Question
R&H Cube is a small tax consulting firm offering its services to both corporate and private clients. R&H has installed a standard costing system whereby
R&H Cube is a small tax consulting firm offering its services to both corporate and private clients. R&H has installed a standard costing system whereby its CEO can analyze variances at the end of each year. The (static) budget for Year 2 is set equal to the actual data of Year 1. In Year 1, R&H served 500 clients, generating total revenues of $225,000. Its variable costs in Year 1 consisted of $67,500 professional labor costs, and $20,000 administrative support costs. R&Hs fixed cost in Year 1 was 45,000.

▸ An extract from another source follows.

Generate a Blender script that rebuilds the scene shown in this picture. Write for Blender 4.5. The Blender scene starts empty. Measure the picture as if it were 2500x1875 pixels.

R&Hs actual data for Year 2 is as follows: an actual number of 450 clients served resulted in actual revenues of $220,000; actual professional labor cost was $63,000; actual administrative support cost was $19,000; and actual fixed cost was $47,000.
Required:
- Conduct a comprehensive variance analysis based on the above data. Compute sales-volume variances and flexible-budget variances for revenues, professional labor costs, administrative support costs, and for fixed costs.
- After attending a seminar on activity-based costing, the CEO of R&H decides to track revenues and costs separately for corporate and private clients, as the corporate clients tend to generate higher per-client revenues but also consume more resources. Additional analysis reveals the following data:
| Corporate Clients | Private Clients |
Number of clients in Year 1 | 250 | 250 |
Number of clients in Year 2 | 270 | 180 |
Average revenues in Year 1 | $700 | $200 |
Average professional labor cost in Year 1 | $200 | $70 |
Average administrative support cost in Year 1 | $60 | $20 |
Now, set up a revised flexible budget based on the new information and calculate again the flexible-budget variances for revenues, for professional labor costs, and for administrative support costs based. Compare your findings with those from part a., above. Interpret the differences in terms of how efficient the company really was.